The reactor vessel is a thick, forged-carbon-steel pot, cylindrical and about 39 feet high, with a stainless steel liner to prevent corrosion. To maintain the water in the vessel in a liquid state, it must always be at very high pressure, else it would boil and turn to steam. The only way to maintain the fission process in a PWR reactor vessel, which is small compared to other designs, is to make sure that the moderator, the water, is constantly at maximum density, or liquid state.

This high-pressure condition is maintained by the pressurizer, which is basically a large, 42-foot electric water heater connected into the top of the reactor. The pressure in the reactor vessel is automatically monitored and kept at the correct level by either turning on the heater coil in the pressurizer to increase the pressure or spraying cool water into it to decrease it. The entire primary coolant system, including two steam generators, four main coolant pumps, the pressurizer, and all the pipes, is kept completely filled with water, with no bubbles or voids. There are no bubbles in the system except for the pressurizer, which always has a void sitting at the top of its water column. The pressurizer is constantly kept about 80 percent full.

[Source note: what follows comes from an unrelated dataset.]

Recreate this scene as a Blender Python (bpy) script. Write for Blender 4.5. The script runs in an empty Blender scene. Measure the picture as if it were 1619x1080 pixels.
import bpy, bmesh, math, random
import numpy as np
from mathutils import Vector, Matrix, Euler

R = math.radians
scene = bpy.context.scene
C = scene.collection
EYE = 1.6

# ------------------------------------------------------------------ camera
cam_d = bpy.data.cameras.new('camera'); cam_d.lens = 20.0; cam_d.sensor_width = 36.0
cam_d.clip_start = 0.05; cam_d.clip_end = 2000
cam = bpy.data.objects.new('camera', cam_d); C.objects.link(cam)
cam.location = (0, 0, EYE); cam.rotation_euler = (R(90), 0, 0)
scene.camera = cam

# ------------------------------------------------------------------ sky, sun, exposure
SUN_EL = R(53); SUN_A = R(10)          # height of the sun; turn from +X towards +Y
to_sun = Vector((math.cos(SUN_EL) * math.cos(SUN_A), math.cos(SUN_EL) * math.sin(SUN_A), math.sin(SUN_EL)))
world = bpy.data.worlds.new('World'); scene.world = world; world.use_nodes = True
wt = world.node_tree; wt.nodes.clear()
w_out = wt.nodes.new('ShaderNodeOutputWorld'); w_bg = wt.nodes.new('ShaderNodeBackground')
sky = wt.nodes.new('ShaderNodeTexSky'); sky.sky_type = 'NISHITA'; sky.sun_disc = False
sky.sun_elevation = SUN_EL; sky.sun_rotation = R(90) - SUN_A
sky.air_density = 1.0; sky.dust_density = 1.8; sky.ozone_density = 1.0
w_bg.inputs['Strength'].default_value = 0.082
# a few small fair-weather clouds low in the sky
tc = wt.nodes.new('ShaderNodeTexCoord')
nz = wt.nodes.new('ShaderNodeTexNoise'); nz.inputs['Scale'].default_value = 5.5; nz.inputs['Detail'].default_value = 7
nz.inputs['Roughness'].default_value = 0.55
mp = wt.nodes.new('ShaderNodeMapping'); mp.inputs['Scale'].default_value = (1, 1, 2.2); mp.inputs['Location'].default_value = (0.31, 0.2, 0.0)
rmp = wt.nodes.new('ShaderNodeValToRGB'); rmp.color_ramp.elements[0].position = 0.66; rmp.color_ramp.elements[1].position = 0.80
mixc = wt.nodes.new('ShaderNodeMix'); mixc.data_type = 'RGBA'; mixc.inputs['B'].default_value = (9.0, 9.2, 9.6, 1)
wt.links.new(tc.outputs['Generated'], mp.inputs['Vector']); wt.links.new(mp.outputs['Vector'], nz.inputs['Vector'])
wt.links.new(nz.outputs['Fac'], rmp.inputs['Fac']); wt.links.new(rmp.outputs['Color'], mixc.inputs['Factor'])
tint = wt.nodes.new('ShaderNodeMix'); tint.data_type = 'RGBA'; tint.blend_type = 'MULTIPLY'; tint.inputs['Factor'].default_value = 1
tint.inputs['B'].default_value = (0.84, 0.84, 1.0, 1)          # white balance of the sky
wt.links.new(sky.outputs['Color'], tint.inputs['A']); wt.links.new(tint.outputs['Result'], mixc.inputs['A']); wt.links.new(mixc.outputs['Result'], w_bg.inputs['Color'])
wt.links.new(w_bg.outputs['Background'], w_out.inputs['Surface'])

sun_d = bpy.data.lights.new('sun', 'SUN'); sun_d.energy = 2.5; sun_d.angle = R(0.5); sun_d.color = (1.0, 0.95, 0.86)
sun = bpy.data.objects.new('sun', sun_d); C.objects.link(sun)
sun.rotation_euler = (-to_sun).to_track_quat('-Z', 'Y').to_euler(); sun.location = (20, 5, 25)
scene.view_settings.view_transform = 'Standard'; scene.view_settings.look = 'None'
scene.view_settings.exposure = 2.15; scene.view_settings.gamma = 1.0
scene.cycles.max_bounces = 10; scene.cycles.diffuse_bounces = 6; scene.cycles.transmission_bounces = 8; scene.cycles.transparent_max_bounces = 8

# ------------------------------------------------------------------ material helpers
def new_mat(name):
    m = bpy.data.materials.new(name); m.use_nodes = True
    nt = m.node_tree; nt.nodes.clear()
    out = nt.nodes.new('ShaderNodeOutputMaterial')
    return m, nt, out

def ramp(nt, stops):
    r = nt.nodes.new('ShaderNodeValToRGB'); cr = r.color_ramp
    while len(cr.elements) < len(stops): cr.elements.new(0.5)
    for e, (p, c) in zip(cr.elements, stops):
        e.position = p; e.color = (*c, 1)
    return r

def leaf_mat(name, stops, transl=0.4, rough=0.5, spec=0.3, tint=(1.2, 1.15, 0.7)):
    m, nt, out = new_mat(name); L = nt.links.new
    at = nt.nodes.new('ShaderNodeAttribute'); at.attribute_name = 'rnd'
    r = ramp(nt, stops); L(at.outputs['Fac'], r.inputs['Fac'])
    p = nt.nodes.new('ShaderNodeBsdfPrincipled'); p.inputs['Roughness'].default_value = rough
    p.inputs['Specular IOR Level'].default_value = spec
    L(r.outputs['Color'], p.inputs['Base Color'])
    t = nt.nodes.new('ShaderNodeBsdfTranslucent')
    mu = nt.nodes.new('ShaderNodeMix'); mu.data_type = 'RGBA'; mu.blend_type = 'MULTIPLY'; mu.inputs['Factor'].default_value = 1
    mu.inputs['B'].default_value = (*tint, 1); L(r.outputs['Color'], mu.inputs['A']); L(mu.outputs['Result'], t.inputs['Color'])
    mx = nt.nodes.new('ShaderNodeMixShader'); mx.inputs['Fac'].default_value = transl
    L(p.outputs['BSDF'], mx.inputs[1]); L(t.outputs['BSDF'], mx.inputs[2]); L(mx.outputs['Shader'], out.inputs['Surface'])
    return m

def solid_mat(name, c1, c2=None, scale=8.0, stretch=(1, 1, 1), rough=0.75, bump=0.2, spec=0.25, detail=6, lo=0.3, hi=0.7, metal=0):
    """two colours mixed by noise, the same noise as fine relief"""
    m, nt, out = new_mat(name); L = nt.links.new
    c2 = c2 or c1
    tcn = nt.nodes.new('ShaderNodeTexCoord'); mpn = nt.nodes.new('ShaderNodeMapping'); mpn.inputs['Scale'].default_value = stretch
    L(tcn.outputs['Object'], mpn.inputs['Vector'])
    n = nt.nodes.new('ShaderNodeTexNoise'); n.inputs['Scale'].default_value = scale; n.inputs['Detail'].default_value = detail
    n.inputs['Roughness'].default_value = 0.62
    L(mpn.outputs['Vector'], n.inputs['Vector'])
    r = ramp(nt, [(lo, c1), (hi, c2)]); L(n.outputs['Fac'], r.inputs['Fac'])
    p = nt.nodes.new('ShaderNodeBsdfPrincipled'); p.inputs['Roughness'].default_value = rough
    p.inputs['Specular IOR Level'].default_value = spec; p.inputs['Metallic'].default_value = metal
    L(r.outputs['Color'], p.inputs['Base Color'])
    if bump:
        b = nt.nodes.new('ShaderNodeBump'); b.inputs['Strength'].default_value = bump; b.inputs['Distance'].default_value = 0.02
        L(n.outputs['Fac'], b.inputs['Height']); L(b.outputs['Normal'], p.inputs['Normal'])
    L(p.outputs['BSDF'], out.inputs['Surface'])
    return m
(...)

The reason for this discrepancy involves a second role for the pressurizer. Not only does it keep the pressure high within the reactor, it also acts as a shock absorber. Any sudden jolt in the water running around in the primary cooling system, such as a valve slamming open or shut or a pump starting or stopping, causes a shock wave to travel through the incompressible coolant. The water cannot be broken by a shock, but the metal pipes and cylindrical structures in the system are not flexible, and a “water hammer” can take apart a cooling system instantly. This problem is solved by giving the system a section that can be compressed, the bubble of steam atop the water in the pressurizer. If it is kept big enough to absorb the hammer, then this void can prevent any harm to the precious plumbing by compressing and absorbing the transient pulse of the shock wave.